19:00 Talking Pictures I Wake Up Screaming (1941) (also Wednesday 10:30). Film noir with Victor Mature and Betty Grable about a sports promoter suspected of the murder of a young actress, confronted by a corrupt cop. Made by Tarzan director H. Bruce Humberstone, but this is more urban.
Tuesday (5/10) 23:35 Talking Pictures The Hot Rock (1972) Caper movie wIth Peter Yates directing, William Goldman scripting and Robert Redford and George Segal starring, so what could possibly go wrong? Yates wanted to direct something other than the usual downbeat 1970s fare, and there was praise for the performances.

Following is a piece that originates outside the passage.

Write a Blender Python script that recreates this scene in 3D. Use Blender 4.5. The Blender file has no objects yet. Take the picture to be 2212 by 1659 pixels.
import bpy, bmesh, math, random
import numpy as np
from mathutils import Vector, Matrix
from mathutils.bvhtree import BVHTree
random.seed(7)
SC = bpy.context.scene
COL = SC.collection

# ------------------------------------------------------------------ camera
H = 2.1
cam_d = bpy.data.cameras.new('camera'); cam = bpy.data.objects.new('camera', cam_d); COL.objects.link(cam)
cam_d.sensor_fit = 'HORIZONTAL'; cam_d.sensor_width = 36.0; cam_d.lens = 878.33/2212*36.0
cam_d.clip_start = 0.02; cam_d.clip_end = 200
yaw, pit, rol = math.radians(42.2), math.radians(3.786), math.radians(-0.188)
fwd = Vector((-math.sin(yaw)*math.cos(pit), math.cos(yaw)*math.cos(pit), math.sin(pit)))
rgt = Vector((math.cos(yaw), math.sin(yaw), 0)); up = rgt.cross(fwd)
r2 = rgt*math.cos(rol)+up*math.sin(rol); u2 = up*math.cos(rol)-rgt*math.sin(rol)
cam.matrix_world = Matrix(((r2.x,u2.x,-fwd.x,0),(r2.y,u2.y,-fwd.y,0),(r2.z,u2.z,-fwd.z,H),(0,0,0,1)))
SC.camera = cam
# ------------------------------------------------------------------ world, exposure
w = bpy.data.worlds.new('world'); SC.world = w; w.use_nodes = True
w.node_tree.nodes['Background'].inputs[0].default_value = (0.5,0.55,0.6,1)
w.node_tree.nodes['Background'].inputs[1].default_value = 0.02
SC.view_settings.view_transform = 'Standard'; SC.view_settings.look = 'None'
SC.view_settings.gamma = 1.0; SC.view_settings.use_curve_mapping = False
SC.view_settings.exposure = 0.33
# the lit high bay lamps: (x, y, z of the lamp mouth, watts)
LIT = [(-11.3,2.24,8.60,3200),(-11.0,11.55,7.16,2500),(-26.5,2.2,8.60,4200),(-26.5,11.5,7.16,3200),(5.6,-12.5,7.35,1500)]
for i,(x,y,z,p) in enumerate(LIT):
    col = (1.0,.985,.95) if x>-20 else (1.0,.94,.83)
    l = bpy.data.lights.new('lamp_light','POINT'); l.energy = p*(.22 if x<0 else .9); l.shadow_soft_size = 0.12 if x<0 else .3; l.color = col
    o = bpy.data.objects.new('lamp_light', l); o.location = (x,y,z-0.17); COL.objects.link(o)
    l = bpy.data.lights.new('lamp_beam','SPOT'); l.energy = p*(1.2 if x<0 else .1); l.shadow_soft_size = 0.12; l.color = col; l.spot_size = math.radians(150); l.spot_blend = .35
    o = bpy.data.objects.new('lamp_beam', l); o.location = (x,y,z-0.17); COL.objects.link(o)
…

Friday (8/10) 16:40 Great Movies The Wrong Box (1966) Includes just about every British actor you can think of from the period – Caine, Cook, Moore, Sellers, Handl, Le Mesurier and Hancock – in a black comdy about a kind of Victorian lottery which only the longest lived will benefit from. Bodies, coffins and pianos are involved. Directed by Bryan Forbes.
Really enjoying the heads-up on films to watch and the level of detail – thank you! First off was ‘The Truth’at the w/e so glad I didn’t miss this one…
Thank you Clare. It is a very good film and a little underrated.